Bush and Cheney have long experience in not listening to advice which is contrary to what they want, and they know they can bring in someone as public relations, then isolate him. If he then adapts to the disaster thgat is this White House, he may actually get to take some actions, but that is exactly the opposite of why such a person would be brought in in the first place.

The result? A public relations band-aid in continued attempt to bamboozle the public and keep critics at bay. This White House will not change. They need to be totally replaces.

  • What “Experienced Republican” opperative would want to tarnish his own reputation by joining this bunch of Keystone Cops?

    William (I gamble $10 coins in my hotel room but I’m not an addict) Bennett?

  • No matter what the national need or how demonstrable the administration’s incompetence, the Bush Crime Family will never fire anyone who continues to French kiss the butts of the capos (Cheney, Rove).

  • It’s not just that Bush lives in a bubble of his own choosing: it’s that he has no good ideas. better staff people don’t improve the quality of bush’s ideas.

  • So how do we know this isn’t actually a campaign by James Baker-type Republicans to pressure the White House into making changes? Start a whispering campaign with “off-handed remarks” to selected reporters. This seems like exactly the sort of stunt that the Old Guard could pull off if they got worried enough about November (or even, heaven forbid, the future of their country).

    Oddly enough, this reminds me of something in a recent episode of the new “Doctor Who”. <Spoiler> The Doctor decides that a particular politician has to go. He “eliminates” her simply by whispering to her second-in-command, “Doesn’t she look tired?”
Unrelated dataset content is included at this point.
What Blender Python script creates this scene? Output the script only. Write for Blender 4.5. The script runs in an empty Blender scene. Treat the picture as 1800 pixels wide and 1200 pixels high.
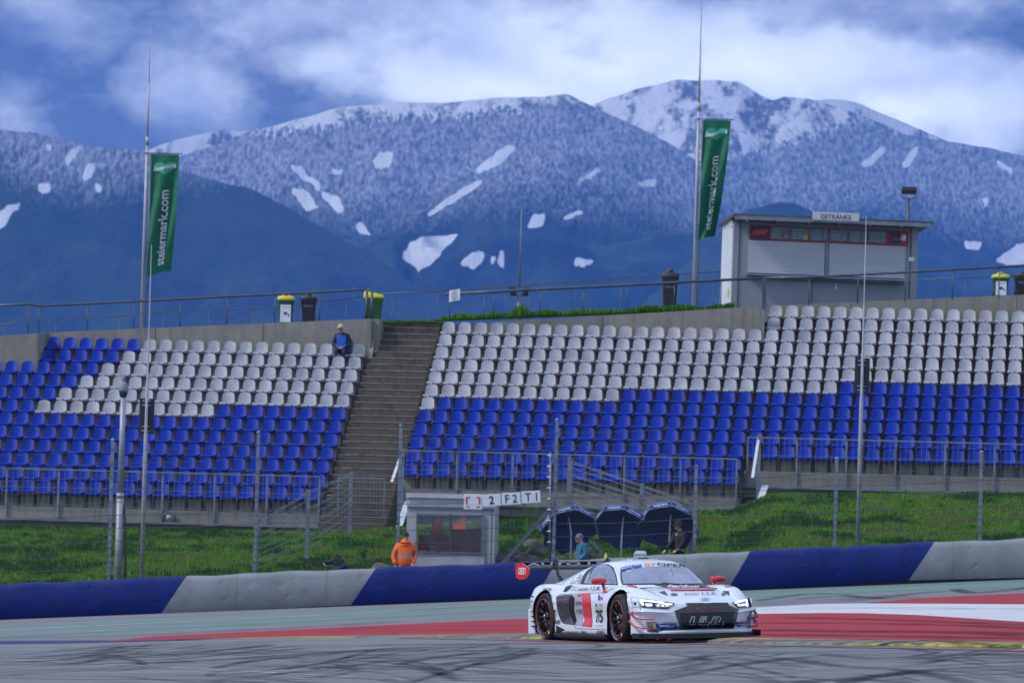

  • Dick Cheney was supposed to be the Adult in the Bush Administration.

    Turns out that with shooting his friends in the face and other hunting vacations, he hasn’t really had the time to do more than threaten Republican Senators.

    If the “Adult” pragmatist republicans like James Baker want to take control, they are going to have to break up the Texas mafia, which would take a serious commitment of human resources. I expect these people are too busy making money hand over fist in the Multi-Millionaire friendly Bush economy to come out of private life to take up public positions, even for less then three years.
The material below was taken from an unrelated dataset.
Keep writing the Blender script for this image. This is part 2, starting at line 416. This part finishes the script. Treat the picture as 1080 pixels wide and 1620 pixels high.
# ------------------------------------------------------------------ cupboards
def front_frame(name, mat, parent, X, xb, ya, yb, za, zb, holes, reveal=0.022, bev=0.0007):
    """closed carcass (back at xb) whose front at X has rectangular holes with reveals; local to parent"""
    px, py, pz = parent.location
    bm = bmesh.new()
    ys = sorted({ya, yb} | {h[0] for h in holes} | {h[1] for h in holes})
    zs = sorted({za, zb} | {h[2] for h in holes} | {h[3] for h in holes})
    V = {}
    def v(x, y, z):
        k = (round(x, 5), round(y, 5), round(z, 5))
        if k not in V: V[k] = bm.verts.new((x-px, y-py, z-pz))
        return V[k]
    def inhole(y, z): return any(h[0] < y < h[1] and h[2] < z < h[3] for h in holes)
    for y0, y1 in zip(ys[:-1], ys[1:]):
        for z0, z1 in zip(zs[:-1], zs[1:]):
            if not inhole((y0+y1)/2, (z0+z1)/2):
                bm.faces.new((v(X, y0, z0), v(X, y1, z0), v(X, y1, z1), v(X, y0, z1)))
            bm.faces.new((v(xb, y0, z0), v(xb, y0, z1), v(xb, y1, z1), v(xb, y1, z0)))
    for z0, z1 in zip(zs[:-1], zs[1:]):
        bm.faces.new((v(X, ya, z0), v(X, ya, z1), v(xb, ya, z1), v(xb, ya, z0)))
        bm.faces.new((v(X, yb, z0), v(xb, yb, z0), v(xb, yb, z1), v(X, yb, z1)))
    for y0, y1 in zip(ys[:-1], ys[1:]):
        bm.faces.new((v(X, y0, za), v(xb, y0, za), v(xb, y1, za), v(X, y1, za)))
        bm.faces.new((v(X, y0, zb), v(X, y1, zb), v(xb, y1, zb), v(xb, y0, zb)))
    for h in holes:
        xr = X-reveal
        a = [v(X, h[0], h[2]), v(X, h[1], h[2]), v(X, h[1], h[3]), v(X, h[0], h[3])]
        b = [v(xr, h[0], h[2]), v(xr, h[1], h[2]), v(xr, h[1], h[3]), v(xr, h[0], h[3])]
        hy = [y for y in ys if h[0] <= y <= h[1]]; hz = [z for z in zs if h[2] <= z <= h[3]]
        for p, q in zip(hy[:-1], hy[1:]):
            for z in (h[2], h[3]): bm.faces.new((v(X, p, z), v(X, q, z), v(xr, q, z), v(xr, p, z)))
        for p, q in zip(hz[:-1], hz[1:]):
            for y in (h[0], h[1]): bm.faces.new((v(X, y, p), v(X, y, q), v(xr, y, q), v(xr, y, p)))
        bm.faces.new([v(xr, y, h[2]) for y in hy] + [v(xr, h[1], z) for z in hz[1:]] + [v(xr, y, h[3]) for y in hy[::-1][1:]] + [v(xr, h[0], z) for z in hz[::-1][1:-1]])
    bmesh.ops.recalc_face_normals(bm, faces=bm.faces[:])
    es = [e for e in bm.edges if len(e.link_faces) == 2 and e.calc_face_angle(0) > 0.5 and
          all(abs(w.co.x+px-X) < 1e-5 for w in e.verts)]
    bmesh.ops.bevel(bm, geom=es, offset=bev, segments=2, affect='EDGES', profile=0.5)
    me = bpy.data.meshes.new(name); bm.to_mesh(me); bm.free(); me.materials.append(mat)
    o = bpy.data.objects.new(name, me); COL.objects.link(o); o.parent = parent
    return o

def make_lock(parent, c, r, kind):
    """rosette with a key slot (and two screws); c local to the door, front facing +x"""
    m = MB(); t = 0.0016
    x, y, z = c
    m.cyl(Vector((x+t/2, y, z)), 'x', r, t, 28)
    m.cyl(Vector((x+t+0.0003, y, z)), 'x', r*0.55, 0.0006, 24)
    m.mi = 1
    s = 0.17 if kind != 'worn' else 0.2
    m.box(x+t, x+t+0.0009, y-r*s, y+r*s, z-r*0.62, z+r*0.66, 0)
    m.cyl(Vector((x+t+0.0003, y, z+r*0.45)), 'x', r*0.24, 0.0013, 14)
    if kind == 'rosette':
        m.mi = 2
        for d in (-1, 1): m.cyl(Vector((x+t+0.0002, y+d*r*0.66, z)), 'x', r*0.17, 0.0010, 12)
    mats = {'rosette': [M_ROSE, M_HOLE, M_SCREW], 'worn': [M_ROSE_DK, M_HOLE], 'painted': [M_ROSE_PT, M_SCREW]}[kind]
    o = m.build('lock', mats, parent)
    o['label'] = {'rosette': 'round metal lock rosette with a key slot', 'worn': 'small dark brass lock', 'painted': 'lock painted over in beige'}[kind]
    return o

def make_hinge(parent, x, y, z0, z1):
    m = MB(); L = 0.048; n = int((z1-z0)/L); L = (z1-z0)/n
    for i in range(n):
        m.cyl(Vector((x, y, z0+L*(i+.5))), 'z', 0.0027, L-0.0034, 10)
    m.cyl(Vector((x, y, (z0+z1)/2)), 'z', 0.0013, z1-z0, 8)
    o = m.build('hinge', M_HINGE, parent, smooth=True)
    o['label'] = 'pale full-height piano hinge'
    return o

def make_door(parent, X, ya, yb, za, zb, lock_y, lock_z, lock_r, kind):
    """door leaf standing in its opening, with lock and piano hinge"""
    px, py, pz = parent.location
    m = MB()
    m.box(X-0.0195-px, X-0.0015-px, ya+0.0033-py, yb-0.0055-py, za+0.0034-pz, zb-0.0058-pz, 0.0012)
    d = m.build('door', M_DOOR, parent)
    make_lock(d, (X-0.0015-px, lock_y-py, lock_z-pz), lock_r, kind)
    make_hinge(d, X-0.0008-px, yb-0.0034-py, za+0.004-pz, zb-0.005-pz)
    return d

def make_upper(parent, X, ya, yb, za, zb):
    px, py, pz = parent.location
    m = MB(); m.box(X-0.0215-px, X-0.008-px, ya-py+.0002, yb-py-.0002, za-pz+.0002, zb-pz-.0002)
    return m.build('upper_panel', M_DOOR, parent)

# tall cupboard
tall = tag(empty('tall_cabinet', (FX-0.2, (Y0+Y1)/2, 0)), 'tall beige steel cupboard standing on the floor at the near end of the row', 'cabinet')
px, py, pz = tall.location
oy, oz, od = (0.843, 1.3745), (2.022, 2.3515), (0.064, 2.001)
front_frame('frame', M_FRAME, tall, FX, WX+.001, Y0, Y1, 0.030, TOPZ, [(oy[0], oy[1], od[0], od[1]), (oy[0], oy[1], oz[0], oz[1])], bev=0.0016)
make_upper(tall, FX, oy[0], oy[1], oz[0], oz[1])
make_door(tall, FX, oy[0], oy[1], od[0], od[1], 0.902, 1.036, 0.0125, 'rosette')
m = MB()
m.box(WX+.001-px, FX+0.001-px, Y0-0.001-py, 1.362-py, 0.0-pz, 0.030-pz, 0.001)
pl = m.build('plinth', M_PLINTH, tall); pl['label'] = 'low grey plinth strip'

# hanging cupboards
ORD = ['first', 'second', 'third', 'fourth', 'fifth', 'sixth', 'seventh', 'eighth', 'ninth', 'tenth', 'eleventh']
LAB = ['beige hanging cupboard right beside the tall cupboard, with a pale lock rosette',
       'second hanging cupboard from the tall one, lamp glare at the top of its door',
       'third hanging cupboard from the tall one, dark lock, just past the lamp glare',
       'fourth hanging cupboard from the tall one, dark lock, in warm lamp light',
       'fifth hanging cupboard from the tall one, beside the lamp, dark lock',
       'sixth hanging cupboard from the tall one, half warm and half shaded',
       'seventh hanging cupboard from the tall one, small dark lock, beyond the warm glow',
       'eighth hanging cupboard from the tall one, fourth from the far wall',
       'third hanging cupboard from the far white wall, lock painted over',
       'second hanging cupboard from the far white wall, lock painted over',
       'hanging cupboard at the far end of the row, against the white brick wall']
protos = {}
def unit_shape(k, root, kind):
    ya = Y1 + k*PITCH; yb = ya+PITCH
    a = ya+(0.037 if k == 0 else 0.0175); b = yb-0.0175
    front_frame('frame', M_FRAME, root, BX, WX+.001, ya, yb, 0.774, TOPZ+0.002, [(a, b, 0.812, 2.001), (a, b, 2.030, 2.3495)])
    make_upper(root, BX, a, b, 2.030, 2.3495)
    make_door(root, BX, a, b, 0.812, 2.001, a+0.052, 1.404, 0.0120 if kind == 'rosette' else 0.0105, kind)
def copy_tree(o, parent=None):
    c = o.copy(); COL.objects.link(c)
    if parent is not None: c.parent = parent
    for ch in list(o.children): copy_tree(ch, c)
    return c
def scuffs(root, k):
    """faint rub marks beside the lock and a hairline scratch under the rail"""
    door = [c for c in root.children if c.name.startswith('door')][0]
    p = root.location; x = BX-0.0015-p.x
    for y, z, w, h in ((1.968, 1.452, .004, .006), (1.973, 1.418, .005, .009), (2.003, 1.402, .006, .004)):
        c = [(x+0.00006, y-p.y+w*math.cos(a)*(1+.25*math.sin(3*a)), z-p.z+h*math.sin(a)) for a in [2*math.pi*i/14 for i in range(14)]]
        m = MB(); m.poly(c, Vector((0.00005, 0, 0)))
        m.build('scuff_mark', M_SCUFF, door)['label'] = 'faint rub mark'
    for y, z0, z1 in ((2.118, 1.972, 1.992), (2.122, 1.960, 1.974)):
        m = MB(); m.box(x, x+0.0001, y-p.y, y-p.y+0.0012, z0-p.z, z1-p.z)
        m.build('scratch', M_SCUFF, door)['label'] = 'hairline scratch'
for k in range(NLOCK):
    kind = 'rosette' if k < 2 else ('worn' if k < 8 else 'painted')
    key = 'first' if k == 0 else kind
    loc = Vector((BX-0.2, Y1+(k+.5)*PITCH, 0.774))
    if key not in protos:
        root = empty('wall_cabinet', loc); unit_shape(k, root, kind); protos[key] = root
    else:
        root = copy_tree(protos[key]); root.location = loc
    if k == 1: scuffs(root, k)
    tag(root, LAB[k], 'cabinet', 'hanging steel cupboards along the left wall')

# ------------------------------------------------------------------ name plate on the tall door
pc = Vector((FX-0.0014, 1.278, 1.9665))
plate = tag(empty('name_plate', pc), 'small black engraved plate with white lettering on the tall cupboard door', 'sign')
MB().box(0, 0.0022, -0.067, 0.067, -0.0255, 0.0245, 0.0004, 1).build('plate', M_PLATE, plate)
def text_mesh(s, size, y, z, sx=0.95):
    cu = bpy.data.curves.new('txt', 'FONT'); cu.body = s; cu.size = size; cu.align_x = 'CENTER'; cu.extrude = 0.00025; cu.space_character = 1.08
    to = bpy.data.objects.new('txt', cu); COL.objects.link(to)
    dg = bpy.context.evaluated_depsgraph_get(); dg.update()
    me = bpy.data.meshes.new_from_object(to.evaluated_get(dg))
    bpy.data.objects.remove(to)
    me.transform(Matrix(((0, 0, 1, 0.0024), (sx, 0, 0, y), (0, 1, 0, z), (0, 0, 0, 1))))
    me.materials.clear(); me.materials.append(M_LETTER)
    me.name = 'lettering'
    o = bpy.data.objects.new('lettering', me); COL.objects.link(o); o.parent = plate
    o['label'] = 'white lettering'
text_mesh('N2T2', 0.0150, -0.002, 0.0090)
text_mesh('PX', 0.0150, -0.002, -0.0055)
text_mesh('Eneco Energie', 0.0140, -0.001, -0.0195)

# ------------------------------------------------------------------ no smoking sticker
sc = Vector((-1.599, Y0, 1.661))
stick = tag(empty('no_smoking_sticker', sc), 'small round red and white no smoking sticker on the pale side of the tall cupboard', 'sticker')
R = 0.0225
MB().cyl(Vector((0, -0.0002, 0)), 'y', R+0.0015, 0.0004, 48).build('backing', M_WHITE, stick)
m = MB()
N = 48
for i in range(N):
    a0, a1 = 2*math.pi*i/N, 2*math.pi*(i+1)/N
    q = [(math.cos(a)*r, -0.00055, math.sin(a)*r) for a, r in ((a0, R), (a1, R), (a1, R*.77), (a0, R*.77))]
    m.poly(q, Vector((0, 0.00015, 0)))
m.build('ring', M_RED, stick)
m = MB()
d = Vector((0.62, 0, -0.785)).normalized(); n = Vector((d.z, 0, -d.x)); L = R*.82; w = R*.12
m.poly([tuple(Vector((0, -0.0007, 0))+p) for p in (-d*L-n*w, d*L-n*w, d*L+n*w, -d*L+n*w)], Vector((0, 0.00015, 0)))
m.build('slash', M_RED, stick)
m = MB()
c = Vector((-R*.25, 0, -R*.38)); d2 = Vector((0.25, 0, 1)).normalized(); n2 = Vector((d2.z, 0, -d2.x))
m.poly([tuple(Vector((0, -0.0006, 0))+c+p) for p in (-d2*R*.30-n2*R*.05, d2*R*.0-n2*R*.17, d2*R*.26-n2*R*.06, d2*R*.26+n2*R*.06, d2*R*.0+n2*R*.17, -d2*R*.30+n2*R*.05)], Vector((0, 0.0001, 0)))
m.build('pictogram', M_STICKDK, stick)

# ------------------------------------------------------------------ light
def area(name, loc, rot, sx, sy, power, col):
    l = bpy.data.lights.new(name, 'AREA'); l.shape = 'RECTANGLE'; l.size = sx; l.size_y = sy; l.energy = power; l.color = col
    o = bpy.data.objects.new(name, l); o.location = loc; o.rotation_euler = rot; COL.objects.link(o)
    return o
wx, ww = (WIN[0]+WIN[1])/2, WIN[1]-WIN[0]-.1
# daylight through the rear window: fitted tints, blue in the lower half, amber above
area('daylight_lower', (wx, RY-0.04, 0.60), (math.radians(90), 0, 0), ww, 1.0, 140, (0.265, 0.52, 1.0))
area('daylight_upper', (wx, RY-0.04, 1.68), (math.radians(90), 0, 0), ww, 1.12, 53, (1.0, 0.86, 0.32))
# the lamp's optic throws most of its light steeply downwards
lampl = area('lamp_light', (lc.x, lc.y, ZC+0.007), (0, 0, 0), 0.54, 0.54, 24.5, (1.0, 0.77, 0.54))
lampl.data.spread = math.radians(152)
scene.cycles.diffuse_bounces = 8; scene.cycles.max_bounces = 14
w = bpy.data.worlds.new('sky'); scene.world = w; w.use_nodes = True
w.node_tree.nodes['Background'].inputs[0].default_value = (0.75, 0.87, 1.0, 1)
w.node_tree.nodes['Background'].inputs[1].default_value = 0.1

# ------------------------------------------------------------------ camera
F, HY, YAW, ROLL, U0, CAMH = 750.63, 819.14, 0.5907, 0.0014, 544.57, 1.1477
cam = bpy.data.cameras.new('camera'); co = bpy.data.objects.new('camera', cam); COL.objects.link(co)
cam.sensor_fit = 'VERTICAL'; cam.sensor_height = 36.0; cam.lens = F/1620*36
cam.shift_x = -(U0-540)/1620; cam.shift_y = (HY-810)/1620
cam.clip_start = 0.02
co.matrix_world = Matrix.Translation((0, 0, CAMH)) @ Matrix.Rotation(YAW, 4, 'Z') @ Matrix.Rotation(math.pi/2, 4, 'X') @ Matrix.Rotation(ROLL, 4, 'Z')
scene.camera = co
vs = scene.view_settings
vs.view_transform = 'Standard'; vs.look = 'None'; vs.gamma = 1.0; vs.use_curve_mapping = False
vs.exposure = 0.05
  • They are looking for another good reputation for temporary cover, specifically to raise slumping polls. but then to totally ignore, .. and then to ruin
    …like Colin Powell.

    Besides, who would they let go? Slimers in the know can only get promoted. And can you imagine the look on Bush’s face the first time someone tried to give him reality based analysis of his administration?
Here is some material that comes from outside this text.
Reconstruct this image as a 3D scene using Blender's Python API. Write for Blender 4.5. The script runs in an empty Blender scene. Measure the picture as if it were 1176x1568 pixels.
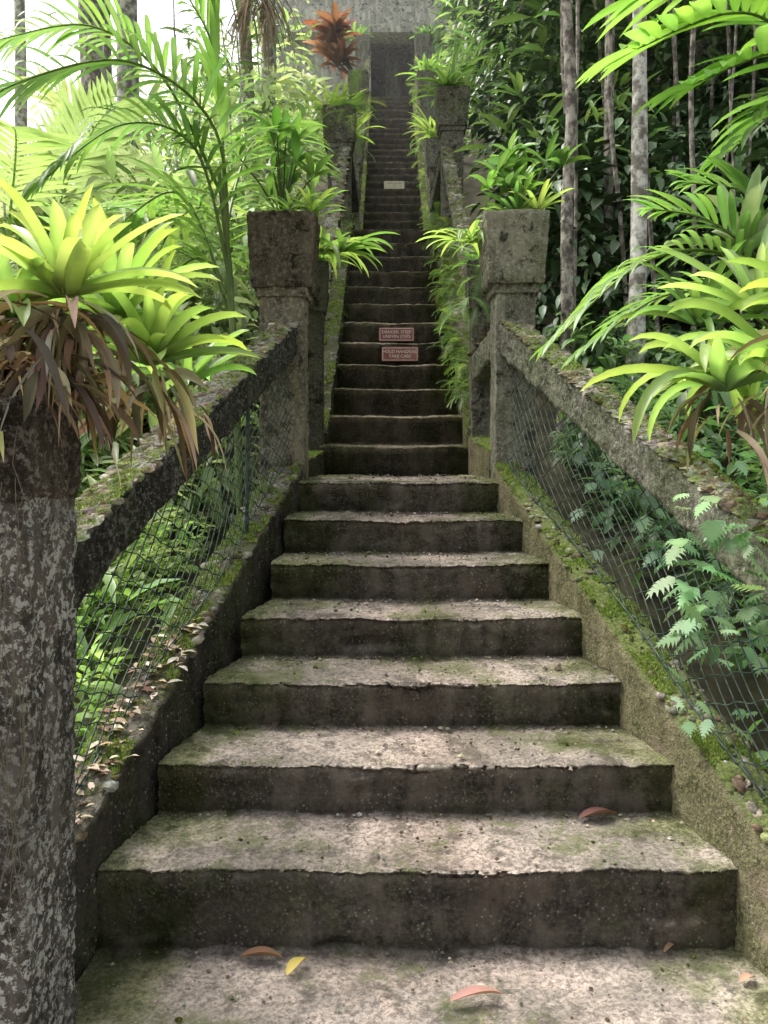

  • Nothing is going to happen in terms of replacing staff. I heard talking heads last night on one of the cable networks saying that it would take too long to bring “newbies” up to speed and with less than 3 years left in the WH, it’s too late in the game to make changes.

  • Surely there must be a few unqualified 28-year-olds left in the country that don’t work for the White House already?

    I live, therefore I snark. 😉

  • It’s certainly possible that the Bush gang will bring in some new people, but I’m skeptical about the whole thing.

    Am I the only one who thinks that this may be the big announcement that Kathleen Harris is about to make?

    Although, I’m clearly kidding, it would be par for the course.

  • Wouldn’t you be tired if your administration had been directly responsible for starting wars without provocation, tirelessly working to increase poverty and drive down wages, aided in outsourcing millions and millions of good high-paying jobs that USED to support a large middle-class, hastened the destruction of the middle-class, spent money like a crack whore on a binge in Columbia, had to borrow trillions of dollars from potential enemies, pushed the budgetary deficits onto a course that will double the deficit in less than ten years, spied domestically on American citizens without warrant, overturned everything for which this once proud country stood for, such as justice, right to trials, right to face your accusers, and the right to be free of coercive measures like torture.

    And in only five years! Incompetence and perfidy on this grand a scale is “hard work”.

  • What “Experienced Republican” opperative would want to tarnish his own reputation by joining this bunch of Keystone Cops?

    Joe Lieberman?

  • It just amazes me that these Republicans can’t see
    it. The problem is at the top, not the bottom. You
    want to scream and tear your hair out when you
    see pundits, press, media and Republicans, and
    many Democrats all discussing what steps need
    to be taken to turn the worst disaster in our history
    around. Why can’t these idiots see it? We have to
    get rid of Bush, Cheney et al. Nothing less will
    do. What’s wrong with these fools?????

  • There are so many great possibilities for bringing in a senior Republican to improve the White House:

    1) George H.W. Bush. A) He’d probably like a chance to rescue the Bush legacy. B) The son has made the father look like a pillar of wisdom and statesmanship.

    2) Barbara Bush, possibly the only person on planet capable of spanking the president and getting him to pay attention, fly right, and quit messing with stuff and breaking it.

    3) They could dig up Nixon, stuff him, and seat him in the Oval Office. First, George has made Nixon look pretty good in retrospect, and second, being dead, Nixon would simultaneously do less harm than Bush, be more personable than Cheney, raise the average IQ of the place, and improve its level of compassion.

    4) Bring back Kissinger. The force of the dark side can no longer be denied.

  • “What “Experienced Republican” opperative would want to tarnish his own reputation by joining this bunch of Keystone Cops?” – me

    “Joe Lieberman?” – dander

    That made me laugh. Thanks!

  • Hey, at least Milhous got us out of Vietnam and normalized relations with China. Everyone seems to ignore that bit.

  • Don’t draw too many global conclusions from Coleman’s comments. His pitch is always a direct function of what his immediate audience most wants to hear as evidenced by his remarks at the Southern Republican Leadership Conference last weekend, which were in his right-wing bootlicking style.

    In this particular case he was on a public radio station, where currently, the audience would probably go 90% for his opponent. . .any opponent. . .in 2008. He was simply testing out a tack to the center well in advance of his race. But just to stay in practice, the bulk of his remarks offered offered one misleading statement or flat-out lie about every 2 minutes. And other than the “tin ear” comment (which he weasely attributed to others, not to himself) any critical comments were directed at the team around GWB, not GWB.

  • How much more seasoned can a Republican get than Cheney and Rumsfeld. Both have been working at senior levels since the NIxon administration. I think we have to come to grips that this already is the Republican first team. May Bush can title his memoirs after the old Casey Stengel line “I managed great but they played terrible”.

  • First of all Norm Coleman is a schmuck. He got into office kissing Bush and has shown nothing but self-interest and shameless self-promotion ever since. If anthing, Coleman wants a job (VEEP?). He’s a Reoub from a Blue state that gets bluser every day (since the “Red Scare” of 2004). He may be trying to moderate his position but he still cannot be taken seriously.